Per quanto sia stato invitante il tema e piacevole la lettura, non mi è stato per niente facile dar conto di questo libro. Si tratta di un lavoro ricco di contenuti, con l’abbondanza meticolosa tipica delle ricerche storiche, tanto più stimolante che inquadra un’epoca poco nota. All’interno di una grande varietà di eventi, distribuiti su sei o sette secoli e nel vasto perimetro mediterraneo, pone il problema specifico della predicazione cristiana e dei  riti attinenti al rapporto tra i viventi e i morti, insistendo sull’aspetto economico delle transazioni. Tutti argomenti di notevole interesse, che tuttavia lasciano un’impressione elusiva per la particolare modalità di esposizione dell’autore.

Tra tutti i tracciati a disposizione, Peter Brown segue un andamento per così dire rotatorio, affine al moto planetario, dove ciascun elemento gira su sé stesso intanto che l’insieme compie la sua traiettoria intorno a un centro. Il risultato è che i fatti inquadrati sono presentati ora per anticipazione, ora in retrospettiva, ora in contrapposizione a tesi altrui, rendendo arduo il compito di restituire le connessioni logiche e il verso cronologico degli eventi. Retoricamente, questa tecnica ha il pregio della vivacità, ed è probabilmente dovuta all’origine oratoria del testo; ma didatticamente tende a generare confusione. Spero tuttavia di aver conservato, nella semplificazione inevitabile della presentazione, l’essenziale del suo messaggio.

 

[1] Carlo Carletti, Rozzi «viatores» per Pietro e Paolo.
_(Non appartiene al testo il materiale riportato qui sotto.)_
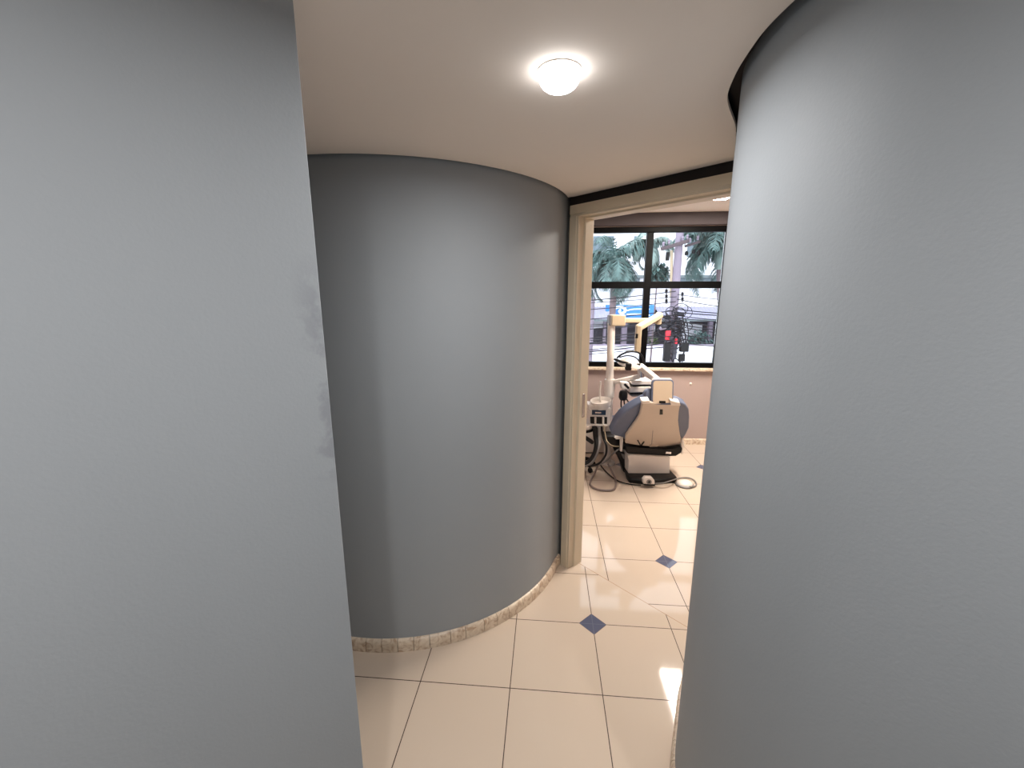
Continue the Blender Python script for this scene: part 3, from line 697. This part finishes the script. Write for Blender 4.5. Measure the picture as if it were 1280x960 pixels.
# palms
def palm(base, top, nfr, length, mm, lab, droop=1.0, tilt=0, seed=1, rad=.2):
    rnd = random.Random(seed); base, top = Vector(base), Vector(top)
    t = thing('palm_tree', base, lab, 'palm tree')
    n = 26; pts = [base.lerp(top, i/n) for i in range(n+1)]
    MB().tube(pts, [rad*(1.15-.35*i/n)*(1+.06*(i % 2)) for i in range(n+1)], 12).build('trunk', TRUNK, t)
    MB().lathe([(rad*.8, -.5), (rad*1.05, -.2), (rad*.75, .25), (rad*.35, .6), (.02, .8)], top, 12).build('crown_shaft', LEAF2, t)
    fr = MB(); rc = MB()
    for k in range(nfr):
        a = 2*PI*k/nfr*2.4+rnd.uniform(-.2, .2); el = rnd.uniform(-.5, 1.25); L = length*rnd.uniform(.8, 1.1)
        h = Vector((math.cos(a), math.sin(a), 0)); m_ = 16; P = []; p = top+Vector((0, 0, .3)); e = el
        for i in range(m_+1):
            P.append(p.copy()); p = p+(h*math.cos(e)+Vector((0, 0, math.sin(e))))*(L/m_); e -= (.085+.06*i/m_)*droop
        rc.tube(P, [.028*(1-.8*i/m_) for i in range(m_+1)], 5)
        for i in range(1, m_*3):
            s_ = i/3; i0 = min(int(s_), m_-1); q = P[i0].lerp(P[i0+1], s_-i0); T = (P[i0+1]-P[i0]).normalized()
            sd = T.cross(Vector((0, 0, 1))); sd = sd.normalized() if sd.length > .05 else Vector((h.y, -h.x, 0))
            ll = length*.27*(math.sin(PI*min(1, (s_/m_)*.88+.12))**.6)*rnd.uniform(.8, 1.1)
            for sg_ in (1, -1):
                dr = (sd*sg_*rnd.uniform(.7, 1)+T*.55+Vector((0, 0, rnd.uniform(-.75, .05)))).normalized()
                tip = q+dr*ll+Vector((0, 0, -.35*ll*droop)); mid = q+dr*ll*.55; w = T*.017
                fr.add([q-w, q+w, mid+w*1.1, tip, mid-w*1.1], [(0, 1, 2, 3, 4)])
    fr.build('fronds', mm, t, smooth=False); rc.build('frond_stems', mm, t)
    return t
lp = at(768, 336, 15.0)
palm((lp.x+.03, 15.0, SZ), lp, 26, 1.75, LEAF, 'palm with a dense drooping crown in the left half of the window', 1.25, seed=4, rad=.13)
rp = at(900, 318, 14.6)
palm((rp.x+.95, 14.6, SZ), rp, 30, 2.1, LEAF, 'palm whose fronds droop in from the right edge of the window', 1.3, seed=9, rad=.15)
fp_ = at(811, 316, 15.0)
palm((at(811.5, 373, 15.0).x, 15.0, SZ), fp_, 18, 1.15, LEAF2, 'small pale palm standing left of the concrete utility pole', 1.3, seed=12, rad=.06)
# utility pole
PY = 14.0
def pp(x, y, dy=0): return at(x, y, PY+dy)
up = thing('utility_pole', (pp(846, 373).x, PY, SZ), 'concrete utility pole hung with black cable coils and boxes', 'utility pole')
pxx = pp(846, 340).x
def PX(z): return Vector((pxx, PY, z))
MB().tube([PX(SZ), PX(0), PX(5.6)], [.18, .145, .105], 18).build('shaft', CONC, up)
c1, c2 = pp(826.5, 311.5, -.2), pp(861, 301, -.2)
MB().bar(c1, c2, .09, .11).build('crossarm', WOOD, up, bevel=.01)
c3, c4 = pp(856, 308, -.05), pp(875, 302, -.05)
MB().bar(c3, c4, .07, .08).build('crossarm', WOOD, up, bevel=.01)
for (x, y) in ((829, 310), (836, 307), (853, 303), (859, 301), (862, 305), (872, 302)):
    q = pp(x, y, -.2)
    MB().lathe([(.02, 0), (.045, .04), (.03, .07), (.05, .1), (.02, .15)], q+Vector((0, 0, .04)), 10).build('insulator', CONC, up)
MB().box(pp(834.5, 320.5, -.25), (.09, .12, .26)).build('switch_box', BLACK, up, bevel=.01)
MB().tube([pp(839.5, 313, .05), pp(839, 372, .05)], .045, 10).build('conduit', BEIGE, up)
for (x, y) in ((858, 317), (867, 315), (873, 316)):
    MB().lathe([(.02, -.06), (.05, -.05), (.06, .02), (.03, .08)], pp(x, y, -.05), 12).build('street_fitting', BLACK, up)
for (x0, x1, ys) in ((833, 838, (364, 370.5, 376)), (853, 855, (368, 374))):
    for y in ys:
        MB().lathe([(.03, -.05), (.055, -.03), (.035, 0), (.055, .03), (.03, .05)], pp(x0, y, -.12), 10).build('rack_insulator', BLACK, up)
    MB().bar(pp(x0, ys[0]-3, -.05), pp(x0, ys[-1]+4, -.05), .03, .03, up=(0, 1, 0)).build('rack_bracket', BLACK, up)
# boxes and coils near the middle of the pole
MB().box(pp(834.8, 419, -.36), (.145, .12, .30)).build('red_box', RED, up, bevel=.012)['label'] = 'red box on the pole'
MB().box(pp(845, 426.5, -.34), (.07, .08, .18)).build('red_fitting', RED, up, bevel=.01)
MB().box(pp(833.5, 440, -.35), (.22, .16, .62)).build('junction_box', BLACK, up, bevel=.02)
MB().box(pp(855, 434, -.30), (.28, .16, .30)).build('junction_box', BLACK, up, bevel=.02)
MB().box(pp(843, 436, -.22), (.14, .14, .7)).build('junction_box', SHOP, up, bevel=.02)
MB().box(pp(852, 447, -.22), (.2, .12, .25)).build('junction_box', BLACK, up, bevel=.02)
rnd = random.Random(21)
for k in range(22):
    x = rnd.gauss(844, 8); y = rnd.uniform(386, 440); r = rnd.uniform(.10, .30); c = pp(x, y, -.2-.3*rnd.random())
    tl = rnd.uniform(-.7, .7); nn = 20
    pts = [c+Vector((math.cos(2*PI*i/nn)*r, math.sin(2*PI*i/nn)*r*.35*math.sin(tl), math.sin(2*PI*i/nn)*r*rnd.uniform(.9, 1.0)*.8)) for i in range(nn)]
    MB().tube(catmull(pts, 2, True), rnd.uniform(.010, .022), 6, closed=True).build('cable_coil', CABLE, up)
for k in range(9):
    x = rnd.uniform(829, 858); y = rnd.uniform(392, 415)
    MB().lathe([(.02, -.14), (.06, -.11), (.06, .11), (.02, .14)], pp(x, y, -.3), 10, axis=(1, .1, rnd.uniform(-.3, .3))).build('splice_case', rnd.choice((CABLE, SHOP, CABLE, CONC)), up)
for k in range(6):
    x = rnd.uniform(828, 860); y0 = rnd.uniform(385, 400)
    MB().tube(catmull([pp(x, y0, -.25), pp(x+rnd.uniform(-4, 4), y0+18, -.3), pp(x+rnd.uniform(-6, 6), y0+36, -.3), pp(846+rnd.uniform(-8, 8), 456, -.2)], 6), .018, 6).build('drop_cable', CABLE, up)
# leaning grey post at the left
lpst = MB().tube([Vector((at(738, 400, 15).x, 15, SZ)), at(741, 372, 15)], .085, 12).build('lamp_post', CONC)
tag(lpst, 'slim grey post by the left edge of the window', 'post')
# overhead cables, both ways from the pole
def cable(i, y0, xe, ye, dye, sag, r, lab, grp):
    a = pp(846+rnd.uniform(-3, 3), y0, -.2); b = at(xe, ye, PY+dye); n = 22; P = []
    for k in range(n+1):
        t = k/n; q = a.lerp(b, t); q.z -= sag*4*t*(1-t); P.append(q)
    o = MB().tube(P, r, 6).build('overhead_cable', CABLE); tag(o, lab, 'cable', grp)
LL, LG = 'black overhead cable stretched from the utility pole towards the left of the window', 'overhead cables left of the pole'
RL, RG = 'black overhead cable stretched from the utility pole towards the right of the window', 'overhead cables right of the pole'
for i, (y0, ye) in enumerate([(364, 372), (371, 384), (377, 394), (388, 398), (393, 405), (398, 408), (401, 415), (404, 412), (408, 423), (411, 418), (415, 432), (419, 428), (424, 442), (427, 437), (432, 448)]):
    cable(i, y0, 560+rnd.uniform(-60, 40), ye+rnd.uniform(-4, 4), rnd.uniform(-2, 3), rnd.uniform(.1, .35), rnd.uniform(.010, .020), LL, LG)
for i, (y0, ye) in enumerate([(368, 372), (374, 380), (386, 384), (390, 391), (394, 397), (397, 402), (401, 404), (405, 409), (408, 413), (412, 417), (417, 421), (422, 424), (428, 431)]):
    cable(i, y0, 1010+rnd.uniform(-30, 60), ye+rnd.uniform(-3, 3), rnd.uniform(-2, 3), rnd.uniform(.08, .3), rnd.uniform(.010, .020), RL, RG)

# ------------------------------------------------------------------ sky
w = bpy.data.worlds.new('sky'); S.world = w; w.use_nodes = True
bg = w.node_tree.nodes['Background']; bg.inputs[0].default_value = (.92, .96, 1.0, 1); bg.inputs[1].default_value = 1.6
Il culto dei due apostoli nei graffiti della via Appia, L’Osservatore Romano, 28-29/6/2010, ripreso dal blog Gli Scritti, www.gliscritti.it/blog/entry/479

[2]  Tradotto in italiano con il titolo Il riscatto dell’anima, Einaudi, Torino 2016.

[3]  per esempio in Luca 12:33, e in Luca 18:22-25.

[4] Peter Brown,“Through the Eye of a Needle”: Wealth, The Fall of Rome, and the Making of Christianity in the West, 350-550 ad, Princeton University Press, 2012; trad. it. Per la cruna di un ago. La ricchezza, la caduta di Roma e lo sviluppo del cristianesimo, 350-550 d.C., Einaudi, Torino 2014.